>> begin

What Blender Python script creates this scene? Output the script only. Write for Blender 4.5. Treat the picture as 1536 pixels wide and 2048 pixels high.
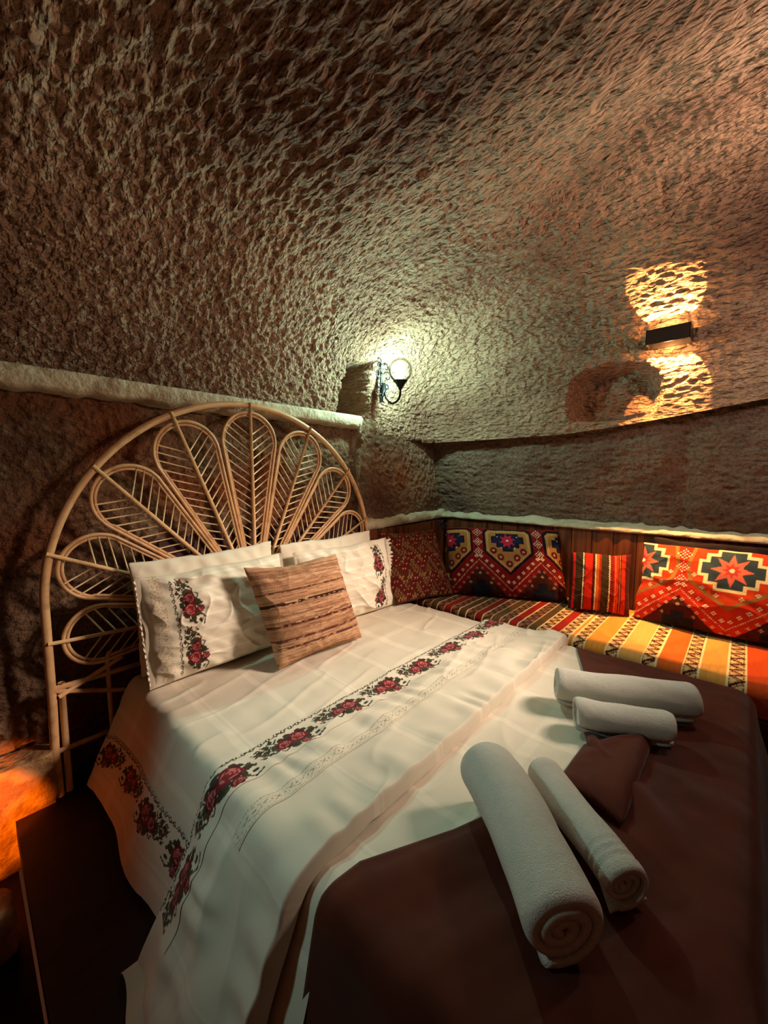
import bpy, bmesh, math, random
import numpy as np
from mathutils import Vector, Matrix
random.seed(7); np.random.seed(7)
for o in list(bpy.data.objects): bpy.data.objects.remove(o)
SC = bpy.context.scene; COL = SC.collection

# ------------------------------------------------------------------ camera
EYE = 1.48
cam_d = bpy.data.cameras.new('camera'); cam = bpy.data.objects.new('camera', cam_d); COL.objects.link(cam)
cam_d.sensor_fit = 'HORIZONTAL'; cam_d.sensor_width = 36.0; cam_d.lens = 36.0*790/1536; cam_d.clip_start = .02
A = math.radians(42.5); PT = math.radians(5.3)
fw = Vector((math.cos(A)*math.cos(PT), math.sin(A)*math.cos(PT), -math.sin(PT)))
cam.location = (0, 0, EYE); cam.rotation_euler = fw.to_track_quat('-Z', 'Y').to_euler()
SC.camera = cam
# ------------------------------------------------------------------ world, exposure
w = bpy.data.worlds.new('world'); SC.world = w; w.use_nodes = True
w.node_tree.nodes['Background'].inputs[0].default_value = (1.0, .30, .13, 1)
w.node_tree.nodes['Background'].inputs[1].default_value = .05
vs = SC.view_settings; vs.view_transform = 'Standard'; vs.look = 'None'; vs.exposure = -0.10; vs.gamma = 1.0; vs.use_curve_mapping = False
def lamp(name, kind, loc, energy, color, radius=.03, aim=None, **kw):
    d = bpy.data.lights.new(name, kind); d.energy = energy; d.color = color
    if kind in ('POINT', 'SPOT'): d.shadow_soft_size = radius
    for k, v in kw.items(): setattr(d, k, v)
    o = bpy.data.objects.new(name, d); COL.objects.link(o); o.location = loc
    if aim is not None: o.rotation_euler = (Vector(aim)-Vector(loc)).to_track_quat('-Z', 'Y').to_euler()
    return o
# lights outside the frame: lamps at the right nearer the viewer, added fills right and left
lamp('light_shaded_wall_lamp', 'SPOT', (2.42, -.50, 2.20), 390, (1.0, .80, .64), .22, aim=(1.22, 1.42, .72), spot_size=math.radians(51), spot_blend=1.0)
lamp('light_far_wall_lamp', 'SPOT', (2.10, -.62, 2.38), 80, (1.0, .80, .60), .03, aim=(1.62, .40, 2.88), spot_size=math.radians(104), spot_blend=.9)
lamp('light_right_fill', 'POINT', (2.15, -.34, 2.12), 15, (1.0, .96, .86), .05)  # added point fill to brighten the right wall, no globe lamp modelled here
lamp('light_left_cool_fill', 'SPOT', (-.50, 1.40, 2.12), 36, (.60, 1.0, .95), .06, aim=(.88, .80, .58), spot_size=math.radians(50), spot_blend=.9)  # added cool fill for the bed's left drape and the towels
lamp('light_floor_lantern', 'SPOT', (-.22, 1.48, .50), 55, (1.0, .22, .004), .02, aim=(-.06, 1.95, .27), spot_size=math.radians(44), spot_blend=.35)

# ------------------------------------------------------------------ helpers
def lin(c):
    c = np.array(c, float)/255.
    return np.where(c <= .04045, c/12.92, ((c+.055)/1.055)**2.4)
def _hash(ix, iy, iz, seed):
    h = (ix.astype(np.int64)*374761393 + iy.astype(np.int64)*668265263 + iz.astype(np.int64)*2147483647 + seed*144665) & 0xffffffff
    h = ((h ^ (h >> 13))*1274126177) & 0xffffffff
    h = ((h ^ (h >> 16))*2246822519) & 0xffffffff
    return ((h >> 8) & 0xffff)/32767.5 - 1.0
def noise3(x, y, z, seed=0):
    x, y, z = np.broadcast_arrays(np.asarray(x, float), np.asarray(y, float), np.asarray(z, float))
    xi, yi, zi = np.floor(x), np.floor(y), np.floor(z)
    fx, fy, fz = x-xi, y-yi, z-zi
    ux, uy, uz = [t*t*t*(t*(t*6-15)+10) for t in (fx, fy, fz)]
    r = 0
    for dx in (0, 1):
        for dy in (0, 1):
            for dz in (0, 1):
                r = r + _hash(xi+dx, yi+dy, zi+dz, seed)*(ux if dx else 1-ux)*(uy if dy else 1-uy)*(uz if dz else 1-uz)
    return r
def noise2(x, y, seed=0): return noise3(x, y, 0.37, seed)

def link(o, parent, name=None):
    COL.objects.link(o)
    if parent is not None: o.parent = parent
    return o
def root_loc(parent):
    L = Vector((0, 0, 0)); p = parent
    while p is not None: L += p.location; p = p.parent
    return L
def mesh_obj(name, V, F, mat, parent=None, origin=None, smooth=True, col=None, uv=None):
    V = np.asarray(V, float).reshape(-1, 3)
    L = np.array(root_loc(parent)) if parent is not None else (np.array(origin, float) if origin is not None else np.zeros(3))
    me = bpy.data.meshes.new(name)
    V = V - L
    if isinstance(F, np.ndarray):
        n = len(F); k = F.shape[1]
        me.vertices.add(len(V)); me.vertices.foreach_set('co', V.ravel())
        me.loops.add(n*k); me.loops.foreach_set('vertex_index', F.ravel().astype(np.int32))
        me.polygons.add(n); me.polygons.foreach_set('loop_start', np.arange(0, n*k, k, dtype=np.int32))
        me.update(calc_edges=True)
    else:
        me.from_pydata([tuple(v) for v in V], [], [tuple(f) for f in F]); me.update()
    if smooth: me.polygons.foreach_set('use_smooth', [True]*len(me.polygons))
    if col is not None:
        a = me.attributes.new('Col', 'FLOAT_COLOR', 'POINT')
        c = np.ones((len(V), 4)); c[:, :3] = np.asarray(col).reshape(-1, 3)
        a.data.foreach_set('color', c.ravel())
    if uv is not None:
        a = me.attributes.new('UVP', 'FLOAT2', 'POINT'); a.data.foreach_set('vector', np.asarray(uv, float).ravel())
    me.materials.append(mat)
    o = bpy.data.objects.new(name, me)
    link(o, parent)
    if parent is None and origin is not None: o.location = origin
    return o
def gfaces(nu, nv, cu=False, cv=False, flip=False, base=0):
    iu = np.arange(nu if cu else nu-1); iv = np.arange(nv if cv else nv-1)
    a, b = np.meshgrid(iu, iv, indexing='ij'); a2 = (a+1) % nu; b2 = (b+1) % nv
    q = np.stack([a*nv+b, a2*nv+b, a2*nv+b2, a*nv+b2], -1).reshape(-1, 4)+base
    return q[:, ::-1].copy() if flip else q
def thing(name, label, cat, loc, group=None):
    o = bpy.data.objects.new(name, None); COL.objects.link(o); o.location = loc; o.empty_display_size = .05
    o['label'] = label; o['category'] = cat
    if group: o['group'] = group
    return o
def tag(o, label, cat, group=None):
    o['label'] = label; o['category'] = cat
    if group: o['group'] = group
    return o
def struct(o, label=None, cat=None):
    o['kind'] = 'structure'
    if label: o['label'] = label
    if cat: o['category'] = cat
    return o

def tube_geo(P, r, n=8, closed=False):
    P = np.asarray(P, float); m = len(P)
    r = np.broadcast_to(np.asarray(r, float), (m,))
    T = np.zeros_like(P)
    if closed: T = np.roll(P, -1, 0)-np.roll(P, 1, 0)
    else:
        T[1:-1] = P[2:]-P[:-2]; T[0] = P[1]-P[0]; T[-1] = P[-1]-P[-2]
    T /= np.linalg.norm(T, axis=1)[:, None]+1e-12
    ref = np.array([0, 0, 1.]) if abs(T[0][2]) < .9 else np.array([1., 0, 0])
    N = np.cross(T[0], ref); N /= np.linalg.norm(N)
    Ns = [N]
    for i in range(1, m):
        N = N-T[i]*np.dot(N, T[i]); N = N/(np.linalg.norm(N)+1e-12); Ns.append(N)
    Ns = np.array(Ns); B = np.cross(T, Ns)
    a = np.arange(n)*2*math.pi/n
    V = P[:, None, :]+r[:, None, None]*(np.cos(a)[None, :, None]*Ns[:, None, :]+np.sin(a)[None, :, None]*B[:, None, :])
    F = [tuple(f) for f in gfaces(m, n, cu=closed, cv=True)]
    if not closed:
        F.append(tuple(range(n))[::-1]); F.append(tuple((m-1)*n+i for i in range(n)))
    return V.reshape(-1, 3), F
def tube(name, P, r, mat, parent=None, n=8, closed=False, origin=None):
    V, F = tube_geo(P, r, n, closed)
    return mesh_obj(name, V, F, mat, parent, origin)
def join_geo(parts):
    Vs, Fs, b = [], [], 0
    for V, F in parts:
        Vs.append(np.asarray(V)); Fs += [tuple(int(i)+b for i in f) for f in F]; b += len(V)
    return np.vstack(Vs), Fs
def box_geo(x0, x1, y0, y1, z0, z1, bev=.004, seg=2):
    bm = bmesh.new(); bmesh.ops.create_cube(bm, size=1)
    for v in bm.verts:
        v.co = Vector(((x0+x1)/2+v.co.x*(x1-x0), (y0+y1)/2+v.co.y*(y1-y0), (z0+z1)/2+v.co.z*(z1-z0)))
    if bev > 0: bmesh.ops.bevel(bm, geom=bm.edges[:], offset=bev, segments=seg, affect='EDGES')
    bm.verts.ensure_lookup_table()
    V = np.array([v.co[:] for v in bm.verts]); F = [tuple(v.index for v in f.verts) for f in bm.faces]; bm.free()
    return V, F
def box(name, x0, x1, y0, y1, z0, z1, mat, parent=None, bev=.004, origin=None, smooth=False):
    V, F = box_geo(x0, x1, y0, y1, z0, z1, bev)
    return mesh_obj(name, V, F, mat, parent, origin, smooth=smooth)

# ------------------------------------------------------------------ materials
def M(name, base=(200, 200, 200), rough=.8, bump=(), attr=False, mottle=None, coords='Object', stripes=None, sheen=0., spec=.3, metal=0.):
    m = bpy.data.materials.new(name); m.use_nodes = True; nt = m.node_tree; N = nt.nodes; L = nt.links
    b = N['Principled BSDF']; b.inputs['Roughness'].default_value = rough
    b.inputs['Specular IOR Level'].default_value = spec; b.inputs['Metallic'].default_value = metal
    if sheen: b.inputs['Sheen Weight'].default_value = sheen; b.inputs['Sheen Roughness'].default_value = .5
    tc = N.new('ShaderNodeTexCoord'); co = tc.outputs[coords]
    if attr:
        a = N.new('ShaderNodeAttribute'); a.attribute_name = 'Col'; colr = a.outputs['Color']
    else:
        r = N.new('ShaderNodeRGB'); r.outputs[0].default_value = (*lin(base), 1); colr = r.outputs[0]
    for mt in (mottle or []):        # (scale vec, colour, lo, hi, amount)
        sc, c2, lo, hi, amt = mt
        mp = N.new('ShaderNodeMapping'); mp.inputs['Scale'].default_value = sc; L.new(co, mp.inputs[0])
        nz = N.new('ShaderNodeTexNoise'); nz.inputs['Scale'].default_value = 1; nz.inputs['Detail'].default_value = 5; L.new(mp.outputs[0], nz.inputs[0])
        mr = N.new('ShaderNodeMapRange'); mr.inputs[1].default_value = lo; mr.inputs[2].default_value = hi; mr.inputs[4].default_value = amt; L.new(nz.outputs[0], mr.inputs[0])
        mx = N.new('ShaderNodeMix'); mx.data_type = 'RGBA'; L.new(mr.outputs[0], mx.inputs[0]); L.new(colr, mx.inputs[6]); mx.inputs[7].default_value = (*lin(c2), 1)
        colr = mx.outputs[2]
    L.new(colr, b.inputs['Base Color'])
    last = None
    for (sc, dist, strg, kind) in bump:
        mp = N.new('ShaderNodeMapping'); mp.inputs['Scale'].default_value = sc if hasattr(sc, '__len__') else (sc,)*3; L.new(co, mp.inputs[0])
        if kind == 'noise':
            t = N.new('ShaderNodeTexNoise'); t.inputs['Scale'].default_value = 1; t.inputs['Detail'].default_value = 4; out = t.outputs[0]
        elif kind == 'noise1':
            t = N.new('ShaderNodeTexNoise'); t.inputs['Scale'].default_value = 1; t.inputs['Detail'].default_value = 1.2; t.inputs['Distortion'].default_value = .35; out = t.outputs[0]
        elif kind == 'voronoi':
            t = N.new('ShaderNodeTexVoronoi'); t.feature = 'SMOOTH_F1'; t.inputs['Scale'].default_value = 1; out = t.outputs[0]
        else:
            t = N.new('ShaderNodeTexWave'); t.inputs['Scale'].default_value = 1; t.inputs['Distortion'].default_value = 1.5; out = t.outputs[0]
        L.new(mp.outputs[0], t.inputs[0])
        bp = N.new('ShaderNodeBump'); bp.inputs['Strength'].default_value = strg; bp.inputs['Distance'].default_value = dist
        L.new(out, bp.inputs['Height'])
        if last: L.new(last, bp.inputs['Normal'])
        last = bp.outputs[0]
    if last: L.new(last, b.inputs['Normal'])
    return m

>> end

◆ WHAT THE TASK REQUIRES ◆
Repeat only the lines from the beginning of the material through the line containing "SC = bpy.context.scene; COL = SC.collection", both ends kept, leaving pictures out.

◆ OUTPUT BELOW ◆
What Blender Python script creates this scene? Output the script only. Write for Blender 4.5. Treat the picture as 1536 pixels wide and 2048 pixels high.
import bpy, bmesh, math, random
import numpy as np
from mathutils import Vector, Matrix
random.seed(7); np.random.seed(7)
for o in list(bpy.data.objects): bpy.data.objects.remove(o)
SC = bpy.context.scene; COL = SC.collection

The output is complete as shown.